The children in this poem have had no childhood. They are forced to wake up before the sun comes up and clean and sweep the chimneys. The kids have been working at such a young age that they didn’t have a chance to be children and play like other kids. That alone states that their innocence has been taken from them. They are required to live a "black" life, covered in soot and are susceptible to a young death and short life. They run, jump, and play only in their dreams. That sets the theme as lack of innocence.
The tone in Blake’s "The Chimney Sweeper" has an irony that masks his innovative commitment. For example, in one part of this poem, there is an animated tone as the dream of the boy is described and the lines lightly rhyme,
“And by came an angel who had a bright key,
And he opened the coffins and set them all free;
Then down a green plain leaping, laughing, they run,
And wash in a river, and shine in the sun.”(13-16)
The speaker of this poem is a young boy who was enslaved into the chimney-sweeping business when his mother died. His father sold him “while yet my tongue Could scarcely cry” (2, 3). He tells the story of another chimney sweeper, Tom Dacre, who cried when his hair was shaved to prevent soot from discoloring it.

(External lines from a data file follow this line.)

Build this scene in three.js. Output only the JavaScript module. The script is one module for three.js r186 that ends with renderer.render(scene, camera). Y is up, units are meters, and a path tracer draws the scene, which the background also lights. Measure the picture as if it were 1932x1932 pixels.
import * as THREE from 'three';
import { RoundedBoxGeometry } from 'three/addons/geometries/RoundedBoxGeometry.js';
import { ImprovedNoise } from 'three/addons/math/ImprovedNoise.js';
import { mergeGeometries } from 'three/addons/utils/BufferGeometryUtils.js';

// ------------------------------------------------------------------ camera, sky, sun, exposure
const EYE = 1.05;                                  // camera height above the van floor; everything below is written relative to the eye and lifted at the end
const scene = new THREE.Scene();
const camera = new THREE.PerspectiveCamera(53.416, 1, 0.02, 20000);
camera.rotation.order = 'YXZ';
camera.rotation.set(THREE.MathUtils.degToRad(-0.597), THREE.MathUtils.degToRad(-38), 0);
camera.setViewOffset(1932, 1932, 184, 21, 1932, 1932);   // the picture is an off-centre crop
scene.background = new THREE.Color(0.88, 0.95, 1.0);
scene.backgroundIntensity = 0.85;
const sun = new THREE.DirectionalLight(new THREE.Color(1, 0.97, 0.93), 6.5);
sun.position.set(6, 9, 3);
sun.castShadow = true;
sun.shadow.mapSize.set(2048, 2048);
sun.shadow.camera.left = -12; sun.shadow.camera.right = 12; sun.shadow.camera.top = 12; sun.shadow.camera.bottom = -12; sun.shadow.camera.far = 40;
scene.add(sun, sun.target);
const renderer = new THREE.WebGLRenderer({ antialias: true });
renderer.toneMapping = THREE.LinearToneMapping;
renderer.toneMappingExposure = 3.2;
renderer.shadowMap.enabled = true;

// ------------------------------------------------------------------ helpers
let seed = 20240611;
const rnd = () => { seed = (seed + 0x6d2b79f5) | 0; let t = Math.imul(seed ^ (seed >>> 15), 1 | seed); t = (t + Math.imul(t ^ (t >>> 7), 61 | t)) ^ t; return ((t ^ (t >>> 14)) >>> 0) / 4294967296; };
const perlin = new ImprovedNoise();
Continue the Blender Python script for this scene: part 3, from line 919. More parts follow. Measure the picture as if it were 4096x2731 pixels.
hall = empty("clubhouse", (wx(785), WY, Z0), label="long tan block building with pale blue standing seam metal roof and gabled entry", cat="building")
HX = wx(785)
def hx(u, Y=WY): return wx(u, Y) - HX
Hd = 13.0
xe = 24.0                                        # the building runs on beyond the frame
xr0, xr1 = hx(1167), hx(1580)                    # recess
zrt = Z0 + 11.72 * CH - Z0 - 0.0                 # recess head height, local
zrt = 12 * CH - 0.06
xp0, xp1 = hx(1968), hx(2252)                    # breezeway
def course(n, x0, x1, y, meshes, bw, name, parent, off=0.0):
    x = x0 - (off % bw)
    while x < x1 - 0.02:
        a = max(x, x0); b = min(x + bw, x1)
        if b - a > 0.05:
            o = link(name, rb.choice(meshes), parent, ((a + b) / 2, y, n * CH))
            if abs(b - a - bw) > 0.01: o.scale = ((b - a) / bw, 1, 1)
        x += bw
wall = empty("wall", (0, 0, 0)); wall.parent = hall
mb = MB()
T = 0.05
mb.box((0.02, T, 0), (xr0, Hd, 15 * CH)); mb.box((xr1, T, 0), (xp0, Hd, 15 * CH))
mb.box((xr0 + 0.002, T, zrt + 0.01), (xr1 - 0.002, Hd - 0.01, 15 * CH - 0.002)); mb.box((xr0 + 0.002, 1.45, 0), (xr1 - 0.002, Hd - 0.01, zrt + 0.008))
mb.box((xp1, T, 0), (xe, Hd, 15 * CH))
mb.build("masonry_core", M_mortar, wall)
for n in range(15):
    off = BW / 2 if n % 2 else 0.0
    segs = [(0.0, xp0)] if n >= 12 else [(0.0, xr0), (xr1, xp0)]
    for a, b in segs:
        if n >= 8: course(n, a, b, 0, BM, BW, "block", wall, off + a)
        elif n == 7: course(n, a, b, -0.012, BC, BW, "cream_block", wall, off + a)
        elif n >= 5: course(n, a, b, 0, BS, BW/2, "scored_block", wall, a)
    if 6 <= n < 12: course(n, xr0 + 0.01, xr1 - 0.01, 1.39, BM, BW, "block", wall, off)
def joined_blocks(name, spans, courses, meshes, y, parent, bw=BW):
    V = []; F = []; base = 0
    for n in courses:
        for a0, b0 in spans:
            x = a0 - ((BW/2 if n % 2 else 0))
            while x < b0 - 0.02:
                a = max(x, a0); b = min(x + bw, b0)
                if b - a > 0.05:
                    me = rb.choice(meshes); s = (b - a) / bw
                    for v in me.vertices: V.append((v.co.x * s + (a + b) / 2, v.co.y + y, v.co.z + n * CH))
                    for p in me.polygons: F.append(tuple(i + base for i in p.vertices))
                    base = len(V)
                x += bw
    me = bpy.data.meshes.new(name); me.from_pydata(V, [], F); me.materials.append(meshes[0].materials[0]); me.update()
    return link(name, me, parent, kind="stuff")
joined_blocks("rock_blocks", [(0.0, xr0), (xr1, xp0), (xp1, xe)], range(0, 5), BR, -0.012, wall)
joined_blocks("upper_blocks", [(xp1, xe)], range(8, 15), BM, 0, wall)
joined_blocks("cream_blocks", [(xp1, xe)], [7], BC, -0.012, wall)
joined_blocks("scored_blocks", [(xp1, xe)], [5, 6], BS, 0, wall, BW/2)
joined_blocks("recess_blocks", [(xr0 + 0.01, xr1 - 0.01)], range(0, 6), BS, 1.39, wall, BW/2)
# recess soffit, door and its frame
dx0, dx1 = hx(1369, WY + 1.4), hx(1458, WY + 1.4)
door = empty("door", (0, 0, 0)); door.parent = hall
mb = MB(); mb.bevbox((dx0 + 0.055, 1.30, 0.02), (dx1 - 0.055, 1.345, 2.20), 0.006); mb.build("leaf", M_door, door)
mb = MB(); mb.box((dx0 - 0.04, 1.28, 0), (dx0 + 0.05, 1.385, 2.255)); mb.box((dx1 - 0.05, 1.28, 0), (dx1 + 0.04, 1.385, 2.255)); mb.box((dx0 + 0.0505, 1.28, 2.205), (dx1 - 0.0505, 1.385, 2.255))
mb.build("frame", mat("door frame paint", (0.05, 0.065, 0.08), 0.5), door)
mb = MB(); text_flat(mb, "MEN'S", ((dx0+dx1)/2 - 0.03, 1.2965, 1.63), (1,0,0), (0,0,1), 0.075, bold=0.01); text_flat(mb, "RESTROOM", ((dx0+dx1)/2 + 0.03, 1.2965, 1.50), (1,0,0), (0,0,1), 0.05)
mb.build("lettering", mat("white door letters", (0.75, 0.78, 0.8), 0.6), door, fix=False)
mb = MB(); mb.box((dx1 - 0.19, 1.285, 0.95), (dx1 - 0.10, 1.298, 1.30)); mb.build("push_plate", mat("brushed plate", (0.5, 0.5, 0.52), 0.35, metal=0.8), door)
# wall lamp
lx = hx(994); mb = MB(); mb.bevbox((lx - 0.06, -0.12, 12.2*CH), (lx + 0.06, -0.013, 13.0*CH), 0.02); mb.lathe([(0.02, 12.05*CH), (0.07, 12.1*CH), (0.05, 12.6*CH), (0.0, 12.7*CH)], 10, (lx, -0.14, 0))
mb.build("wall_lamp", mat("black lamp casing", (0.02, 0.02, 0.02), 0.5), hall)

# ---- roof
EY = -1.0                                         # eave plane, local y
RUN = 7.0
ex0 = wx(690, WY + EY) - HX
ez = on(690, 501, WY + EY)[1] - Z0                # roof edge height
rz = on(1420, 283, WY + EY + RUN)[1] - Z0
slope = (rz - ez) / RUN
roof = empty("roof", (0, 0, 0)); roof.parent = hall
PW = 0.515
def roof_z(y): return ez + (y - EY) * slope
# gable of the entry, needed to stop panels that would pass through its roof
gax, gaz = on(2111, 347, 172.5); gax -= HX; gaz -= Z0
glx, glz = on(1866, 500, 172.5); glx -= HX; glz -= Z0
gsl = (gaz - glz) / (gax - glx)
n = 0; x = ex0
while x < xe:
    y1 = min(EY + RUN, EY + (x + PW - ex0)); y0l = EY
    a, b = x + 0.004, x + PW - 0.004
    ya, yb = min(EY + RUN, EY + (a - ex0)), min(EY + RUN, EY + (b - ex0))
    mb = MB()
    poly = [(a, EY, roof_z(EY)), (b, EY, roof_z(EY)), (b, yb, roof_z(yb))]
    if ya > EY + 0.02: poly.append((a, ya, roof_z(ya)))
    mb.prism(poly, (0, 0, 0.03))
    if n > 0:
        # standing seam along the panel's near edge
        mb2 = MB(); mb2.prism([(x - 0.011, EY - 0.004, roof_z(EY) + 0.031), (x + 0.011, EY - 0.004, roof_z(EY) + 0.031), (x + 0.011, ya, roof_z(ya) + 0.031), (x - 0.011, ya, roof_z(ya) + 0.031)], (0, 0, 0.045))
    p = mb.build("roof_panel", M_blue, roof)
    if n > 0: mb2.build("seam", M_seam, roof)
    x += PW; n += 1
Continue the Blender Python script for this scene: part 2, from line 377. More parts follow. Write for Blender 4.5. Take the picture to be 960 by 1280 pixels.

The diction of this poem has simple, childlike diction. This is because of the child’s narration of the poem. In Blake’s writing, God is referred to in terms of praise, as a child is taught to believe that God will forever be his father. The narrator in the poem seems happy and calm. He is oblivious to the fact that they live as slaves and are doomed to die young before their time. The adolescent diction of the poem is a product of the innocence of the speakers.
In conclusion, we have discussed a great poem by William Blake. Unfortunately, at the time this was written there was a lot of slavery and child laborers. Blake did a great job of using the tone, speaker, and diction to set the theme.